Terror titan Wes Craven on the horrors of family and being cast in the role of the scary guy

ORIGINALLY PUBLISHED IN THE GEORGIA STRAIGHT, NOV. 7, 1991

By Steve Newton

“Where do you get your ideas from?” Horror director Wes Craven must have heard that question a thousand times. It seems that everybody wants to know how he came up with the character of Freddy Kreuger, or how he was able to withstand the disturbing thoughts that went into his first film, the controversial cult fave Last House on the Left.

Dreams have a lot to do with it, but for his latest shockfest, The People Under the Stairs, it was a frightening story printed in a Santa Monica newspaper 10 years ago that got him thinking.

“It was the story of neighbours seeing a house being burglarized,” explains Craven. “They were in a very good neighbourhood, and they knew both of the people who owned the house were away at work, so they called the police. The police broke in and found a section of the house that was barricaded and thought they had the burglars trapped, so they all went in with their guns drawn. They found three children who were half-naked and totally frightened, who had never been declared by the family. They’d never been outside in their lives.

“I was so fascinated by that story that I wrote the first act of People Under the Stairs back then, and then it sat in a drawer while I was doing other projects. Finally I said to myself: ‘I just really want to do this picture.’ ”

The People Under the Stairs concerns a 13-year-old black ghetto kid who discovers, during a fouled-up burglary, that a creepy couple have imprisoned several of their “children” in the depths of their dilapidated mansion. Although a large part of the movie is played for laughs—mostly at the expense of the gruesome twosome that owns the house—Craven also gets his licks in at topics like social injustice, poverty, and, especially, child abuse.

“I try to find the basis for fear and horror in the world around me,” says the former high-school teacher. “Ideas that come out of families which are fractured or disturbed in some way are the most profoundly terrifying things to me. And I’ve always felt that I was on solid ground when I was making movies about families. A Nightmare on Elm Street, The Last House on the Left, The Hills Have Eyes—they were all tied into the interworkings of families, and they all scared the hell out of people.

“The first real terrors happen to us in the first five years of our lives,” continues Craven, “and that’s where we are—in the middle of our family. Quite often, for children, the most terrifying things are adults, and unfortunately often it’s the parents themselves that are the most frightening. People Under the Stairs is very much about the violence of parents and parental figures towards children, and trying to take the freedom of children away from them and make them into what the adults want.”
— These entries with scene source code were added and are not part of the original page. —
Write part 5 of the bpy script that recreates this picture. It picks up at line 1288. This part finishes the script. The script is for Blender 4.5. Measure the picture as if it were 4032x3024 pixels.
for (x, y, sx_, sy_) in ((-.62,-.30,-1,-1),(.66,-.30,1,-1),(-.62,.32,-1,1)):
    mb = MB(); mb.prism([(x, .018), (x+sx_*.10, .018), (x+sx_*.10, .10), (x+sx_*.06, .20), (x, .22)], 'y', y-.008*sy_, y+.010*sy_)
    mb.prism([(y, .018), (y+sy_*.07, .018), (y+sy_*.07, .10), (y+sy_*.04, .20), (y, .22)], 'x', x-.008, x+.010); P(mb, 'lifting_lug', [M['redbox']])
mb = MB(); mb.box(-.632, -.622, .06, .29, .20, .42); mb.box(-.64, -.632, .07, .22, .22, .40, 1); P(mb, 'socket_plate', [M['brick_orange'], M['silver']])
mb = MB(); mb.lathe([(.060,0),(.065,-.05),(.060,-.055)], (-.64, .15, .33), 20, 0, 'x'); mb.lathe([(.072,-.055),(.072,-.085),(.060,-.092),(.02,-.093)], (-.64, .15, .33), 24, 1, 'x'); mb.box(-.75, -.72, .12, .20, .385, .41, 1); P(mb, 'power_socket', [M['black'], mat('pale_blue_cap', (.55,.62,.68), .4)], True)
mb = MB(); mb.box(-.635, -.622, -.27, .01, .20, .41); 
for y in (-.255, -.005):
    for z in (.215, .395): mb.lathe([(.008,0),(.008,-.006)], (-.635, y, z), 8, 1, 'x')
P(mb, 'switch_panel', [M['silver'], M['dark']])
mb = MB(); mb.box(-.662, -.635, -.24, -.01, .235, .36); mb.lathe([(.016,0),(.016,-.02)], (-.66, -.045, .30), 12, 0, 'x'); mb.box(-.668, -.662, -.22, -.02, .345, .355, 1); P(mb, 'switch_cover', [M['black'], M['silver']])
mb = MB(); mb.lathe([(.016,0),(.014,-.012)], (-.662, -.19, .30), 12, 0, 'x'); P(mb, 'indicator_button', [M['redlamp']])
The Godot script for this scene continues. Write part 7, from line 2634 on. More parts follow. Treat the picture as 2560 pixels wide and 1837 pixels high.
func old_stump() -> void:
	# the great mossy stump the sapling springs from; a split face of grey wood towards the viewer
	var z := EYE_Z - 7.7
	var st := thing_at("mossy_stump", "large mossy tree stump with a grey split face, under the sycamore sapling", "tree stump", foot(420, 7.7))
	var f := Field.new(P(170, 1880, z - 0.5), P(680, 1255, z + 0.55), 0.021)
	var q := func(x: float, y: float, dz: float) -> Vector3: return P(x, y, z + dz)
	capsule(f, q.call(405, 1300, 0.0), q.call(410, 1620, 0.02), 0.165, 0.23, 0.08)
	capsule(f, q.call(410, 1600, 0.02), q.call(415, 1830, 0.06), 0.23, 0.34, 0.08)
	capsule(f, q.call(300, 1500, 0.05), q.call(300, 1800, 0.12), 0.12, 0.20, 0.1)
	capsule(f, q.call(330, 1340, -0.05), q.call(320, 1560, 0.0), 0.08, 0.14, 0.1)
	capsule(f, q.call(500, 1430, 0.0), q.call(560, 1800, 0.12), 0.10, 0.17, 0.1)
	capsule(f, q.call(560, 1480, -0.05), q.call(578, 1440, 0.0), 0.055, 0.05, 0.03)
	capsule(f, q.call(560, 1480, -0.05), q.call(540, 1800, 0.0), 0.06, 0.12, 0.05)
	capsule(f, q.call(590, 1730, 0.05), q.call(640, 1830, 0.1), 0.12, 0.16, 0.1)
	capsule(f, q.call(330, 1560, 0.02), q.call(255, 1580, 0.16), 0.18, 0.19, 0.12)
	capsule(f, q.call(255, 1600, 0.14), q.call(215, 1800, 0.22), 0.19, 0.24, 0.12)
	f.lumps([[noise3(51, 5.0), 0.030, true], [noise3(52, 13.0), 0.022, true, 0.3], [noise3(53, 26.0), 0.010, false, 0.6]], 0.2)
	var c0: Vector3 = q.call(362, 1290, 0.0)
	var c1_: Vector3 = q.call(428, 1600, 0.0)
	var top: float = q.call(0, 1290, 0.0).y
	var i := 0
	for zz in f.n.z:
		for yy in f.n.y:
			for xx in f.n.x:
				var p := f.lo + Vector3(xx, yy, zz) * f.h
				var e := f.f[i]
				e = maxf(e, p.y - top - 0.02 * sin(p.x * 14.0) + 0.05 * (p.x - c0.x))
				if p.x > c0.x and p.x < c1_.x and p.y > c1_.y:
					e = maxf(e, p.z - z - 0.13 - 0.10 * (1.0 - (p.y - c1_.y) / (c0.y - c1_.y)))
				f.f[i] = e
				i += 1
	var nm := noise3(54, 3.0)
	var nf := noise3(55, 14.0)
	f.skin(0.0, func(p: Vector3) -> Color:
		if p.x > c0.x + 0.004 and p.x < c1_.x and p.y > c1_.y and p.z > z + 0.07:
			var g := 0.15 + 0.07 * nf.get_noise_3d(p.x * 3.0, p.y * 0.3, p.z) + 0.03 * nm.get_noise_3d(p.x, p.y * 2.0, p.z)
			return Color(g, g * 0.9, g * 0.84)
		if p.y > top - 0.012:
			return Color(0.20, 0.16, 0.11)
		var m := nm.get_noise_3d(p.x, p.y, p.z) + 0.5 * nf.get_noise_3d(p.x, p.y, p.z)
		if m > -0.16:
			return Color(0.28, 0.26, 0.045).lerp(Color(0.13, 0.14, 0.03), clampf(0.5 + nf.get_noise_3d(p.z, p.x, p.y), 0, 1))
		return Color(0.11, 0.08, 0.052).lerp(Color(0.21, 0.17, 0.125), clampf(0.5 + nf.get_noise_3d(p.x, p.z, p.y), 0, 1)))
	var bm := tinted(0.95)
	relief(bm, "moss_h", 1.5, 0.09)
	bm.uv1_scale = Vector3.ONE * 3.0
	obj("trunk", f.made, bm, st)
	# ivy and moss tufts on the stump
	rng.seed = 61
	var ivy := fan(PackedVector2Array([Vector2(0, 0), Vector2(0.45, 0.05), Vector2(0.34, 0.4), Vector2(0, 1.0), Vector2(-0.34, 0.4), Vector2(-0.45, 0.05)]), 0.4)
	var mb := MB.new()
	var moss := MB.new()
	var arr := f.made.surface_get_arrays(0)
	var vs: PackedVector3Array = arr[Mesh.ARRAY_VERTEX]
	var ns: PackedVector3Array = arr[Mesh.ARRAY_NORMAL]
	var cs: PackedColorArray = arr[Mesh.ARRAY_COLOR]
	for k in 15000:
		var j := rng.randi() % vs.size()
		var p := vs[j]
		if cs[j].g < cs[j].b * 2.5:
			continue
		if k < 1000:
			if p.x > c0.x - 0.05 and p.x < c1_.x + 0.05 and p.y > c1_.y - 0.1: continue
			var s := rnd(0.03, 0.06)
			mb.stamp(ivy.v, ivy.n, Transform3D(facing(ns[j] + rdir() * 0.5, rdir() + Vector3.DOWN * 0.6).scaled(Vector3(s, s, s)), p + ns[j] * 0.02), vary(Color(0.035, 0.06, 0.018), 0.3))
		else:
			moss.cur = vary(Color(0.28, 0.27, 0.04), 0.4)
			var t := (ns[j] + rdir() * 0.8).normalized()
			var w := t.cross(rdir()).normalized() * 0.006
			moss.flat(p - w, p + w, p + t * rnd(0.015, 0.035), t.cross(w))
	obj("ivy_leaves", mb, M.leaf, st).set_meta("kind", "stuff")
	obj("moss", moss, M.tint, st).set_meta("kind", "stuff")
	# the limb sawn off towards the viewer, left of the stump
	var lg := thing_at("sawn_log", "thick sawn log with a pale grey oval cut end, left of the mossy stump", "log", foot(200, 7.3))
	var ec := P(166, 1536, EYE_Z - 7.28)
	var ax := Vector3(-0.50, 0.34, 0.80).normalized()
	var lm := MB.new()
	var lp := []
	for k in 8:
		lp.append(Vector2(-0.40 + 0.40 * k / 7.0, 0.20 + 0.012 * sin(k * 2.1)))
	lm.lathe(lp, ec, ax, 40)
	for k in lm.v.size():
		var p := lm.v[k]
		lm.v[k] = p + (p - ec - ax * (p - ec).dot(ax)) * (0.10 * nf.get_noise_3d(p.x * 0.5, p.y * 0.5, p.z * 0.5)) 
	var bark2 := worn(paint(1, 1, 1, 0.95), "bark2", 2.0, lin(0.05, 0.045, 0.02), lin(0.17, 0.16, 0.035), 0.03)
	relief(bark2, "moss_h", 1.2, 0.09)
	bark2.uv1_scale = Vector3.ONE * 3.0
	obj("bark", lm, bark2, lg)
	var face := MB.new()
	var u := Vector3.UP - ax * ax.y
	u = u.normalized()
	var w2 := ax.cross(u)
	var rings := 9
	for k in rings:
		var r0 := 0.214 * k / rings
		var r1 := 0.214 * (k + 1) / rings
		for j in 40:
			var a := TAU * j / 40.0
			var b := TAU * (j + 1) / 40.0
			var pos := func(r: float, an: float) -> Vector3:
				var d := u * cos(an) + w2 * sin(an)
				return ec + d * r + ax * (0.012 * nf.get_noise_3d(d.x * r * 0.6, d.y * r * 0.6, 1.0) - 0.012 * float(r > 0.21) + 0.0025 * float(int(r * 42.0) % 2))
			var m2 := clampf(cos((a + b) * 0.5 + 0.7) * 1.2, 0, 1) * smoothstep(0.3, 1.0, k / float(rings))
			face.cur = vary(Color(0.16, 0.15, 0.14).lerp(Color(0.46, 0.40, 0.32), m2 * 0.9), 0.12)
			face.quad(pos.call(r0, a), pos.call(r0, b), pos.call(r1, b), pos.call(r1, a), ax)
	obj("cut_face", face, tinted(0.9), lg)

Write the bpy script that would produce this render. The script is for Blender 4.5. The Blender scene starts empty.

Immediately after finishing work on his latest movie, Craven set up shop in Vancouver as executive producer of the TV series Nightmare Cafe. It’s Craven’s second shot at episodic TV: a series he created, The People Next Door, died a quick death a couple of seasons back. But Craven is more than happy with how things are working out this time around.

“We’re in the middle of our fourth show, and it’s going beautifully. I directed the third one, which was a comedy, and we’re doing sort of a murder-mystery right now. The second one was a thriller, and the first one—with Brandon Adams, the kid who starred in The People Under the Stairs—was very warm-hearted, almost a tear-jerker. So we’re doing a wide variety of shows, all using the same central characters of the three people that run the café.”

Craven describes Nightmare Cafe—which is budgeted at just more than $1 million per show—as “Twilight Zone meets Cheers”.

“The Nightmare Cafe is a mysterious café somewhere between life and death, where our three regulars are. There’s the waitress Faye [Lindsay Frost], the cook Ivy [Jack Coleman], and this character Blackie, played by Robert Englund, who is sort of the proprietor of the place—he’s been there for hundreds of years. Each week they have somebody else come into the café who is about to experience the turning-point of his or her life, and the story can be scary, or funny, or whatever we find fascinating.

“And the café is a place of extreme rubber-reality”, adds Craven, “so any time you open any door in the café you can plunge into the ocean or into outer space, or your past/future—anything can happen. All the stories kind of weave in and out of the café and through its various doors and windows.”

NBC-TV has ordered five episodes of Nightmare Cafe, plus the pilot, but could easily slot in several more and keep Craven and Co. in town for some time. But whenever the Nightmare Cafe closes down, you can bet Craven will spend little time setting up a wee shop of horrors somewhere else. Strangely enough, the director of no less than 10 frightful features claims that his fruitful ascension to the title of terror titan has not been a calculated one.

“A lot of it was coincidence,” says the Cleveland-born film-maker. “I was just looking for the opportunity to make a film, and the first offer that I had was from a company that was looking for a scary film. So we did Last House on the Left with them. After that, I was sort of cast in the role of the scary guy.”